En este país de equívocos y lleno de malentendidos es difícil encontrar un candidato al bronce. Pero una cosa está clara: si nadie ha sido muy puro, otra cosa diferente son los golpistas, los asesinos y torturadores. La historia reciente ha dejado campos minados, puertas ciegas y senderos pantanosos que llevaron al abismo. Cualquiera que haya participado metió la pata en algo. El que está inmaculado, nunca hizo nada porque nunca le interesó nada, lo cual le resta derecho al reclamo. Una cosa es hacer justicia con los represores y otra es el debate en la sociedad por las hipocresías y responsabilidades propias y ajenas, por nuestras acciones, graves o circunstanciales, por omisiones o por excesos. Ese es un debate que se da en la sociedad. El otro, el de los golpistas y represores, civiles y militares, se da en la Justicia.
Es una diferencia grande que no queda clara, porque para alejar la conciencia de las propias limitaciones se tiende a rechazar los matices y la diferencia. No es lo mismo el que estuvo callado en la dictadura que el que apoyó los secuestros y las desapariciones. No es lo mismo el que se metió en el barro hasta las cejas porque era la única opción que se vislumbraba y sufrió torturas, perdió amigos y familiares o fue preso o exiliado, que el que aceptó torturar o secuestrar bebés y violar detenidas amparado en la impunidad del poder. Nadie está limpio, pero hay muchas diferencias.
En el debate cruzado entre el ex fiscal Julio César Strassera y el Gobierno se mezclan muchas cosas. El ex fiscal se ganó el respeto de la sociedad porque actuó con valentía cuando fue el juicio a los ex comandantes. En un momento tan difícil soportó todo tipo de presiones y amenazas reales a su vida y la de sus familiares. Lo que sucedió antes no borra el lugar que ocupó después. Pero tampoco el haber sido fiscal en ese juicio justifica lo que él haya hecho en situación de debilidad.
Es injusto descalificar a Strassera.

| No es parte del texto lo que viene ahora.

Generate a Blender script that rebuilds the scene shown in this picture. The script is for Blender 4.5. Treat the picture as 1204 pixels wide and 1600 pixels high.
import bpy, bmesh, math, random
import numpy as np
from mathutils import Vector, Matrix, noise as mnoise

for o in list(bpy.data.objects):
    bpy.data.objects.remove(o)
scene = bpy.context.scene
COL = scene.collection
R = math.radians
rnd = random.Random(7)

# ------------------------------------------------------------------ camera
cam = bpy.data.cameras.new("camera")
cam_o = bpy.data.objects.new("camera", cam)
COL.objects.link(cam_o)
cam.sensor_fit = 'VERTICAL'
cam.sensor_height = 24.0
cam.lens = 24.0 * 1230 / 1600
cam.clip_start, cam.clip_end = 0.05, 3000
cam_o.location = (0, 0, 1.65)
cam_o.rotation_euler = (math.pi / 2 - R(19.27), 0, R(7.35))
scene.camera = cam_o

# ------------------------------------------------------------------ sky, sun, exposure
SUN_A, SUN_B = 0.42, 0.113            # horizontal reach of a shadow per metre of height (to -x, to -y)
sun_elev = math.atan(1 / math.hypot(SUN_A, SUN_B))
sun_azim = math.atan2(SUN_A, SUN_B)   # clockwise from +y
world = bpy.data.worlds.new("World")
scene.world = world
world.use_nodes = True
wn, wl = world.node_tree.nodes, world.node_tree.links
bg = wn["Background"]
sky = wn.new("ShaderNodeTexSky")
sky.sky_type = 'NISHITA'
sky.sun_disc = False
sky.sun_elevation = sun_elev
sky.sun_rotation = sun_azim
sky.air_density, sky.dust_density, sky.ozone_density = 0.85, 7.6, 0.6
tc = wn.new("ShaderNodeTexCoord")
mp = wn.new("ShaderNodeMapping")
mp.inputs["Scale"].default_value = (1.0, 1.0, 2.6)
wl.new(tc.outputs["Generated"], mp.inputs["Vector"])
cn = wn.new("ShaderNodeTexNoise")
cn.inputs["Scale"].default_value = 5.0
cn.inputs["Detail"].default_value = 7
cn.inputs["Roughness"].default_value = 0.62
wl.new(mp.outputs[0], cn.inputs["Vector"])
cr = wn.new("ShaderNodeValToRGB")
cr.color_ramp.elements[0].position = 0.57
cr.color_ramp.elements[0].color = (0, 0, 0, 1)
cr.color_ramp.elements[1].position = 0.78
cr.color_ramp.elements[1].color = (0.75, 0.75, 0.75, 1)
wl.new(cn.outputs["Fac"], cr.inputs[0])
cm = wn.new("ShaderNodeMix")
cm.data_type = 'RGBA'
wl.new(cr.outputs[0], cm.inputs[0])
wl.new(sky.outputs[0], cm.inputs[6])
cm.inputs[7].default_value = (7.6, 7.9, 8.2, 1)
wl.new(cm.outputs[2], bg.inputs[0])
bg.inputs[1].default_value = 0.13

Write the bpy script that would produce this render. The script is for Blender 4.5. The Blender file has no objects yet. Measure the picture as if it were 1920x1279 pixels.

Pero justamente por ser el ex fiscal del juicio a los comandantes, Strassera no puede justificar hechos de la dictadura ni su actuación en la investigación por la venta de Papel Prensa. Alfonsín reaccionó con mucha dignidad cuando se anularon las leyes de Obediencia Debida y Punto Final. Podría haberlas defendido porque él las había dictado. Pero reconoció que las había tomado cuando estaba en situación de debilidad y que esas circunstancias habían cambiado. Alfonsín respaldó que un gobierno de distinto signo anulara una legislación que él se había visto obligado a impulsar. Ahora, cuando el partido radical está abroquelado en defensa del statu quo de concentración mediática y de Papel Prensa, por más radical que sea, resulta penoso que el ex fiscal del juicio a los comandantes salga a desacreditar a una víctima de la dictadura, Lidia Papaleo, sólo porque su testimonio respalda la posición del Gobierno. Desde el punto de vista político, siempre es más fácil arreglar un entuerto así, con una reparación económica –como se resolvió en el gobierno de Alfonsín–, que meterse en semejante macroconfrontación al salir apenas de la dictadura. Era una situación de debilidad semejante a la que motivó las leyes de obediencia debida y punto final que, por suerte para la democracia, fueron anuladas.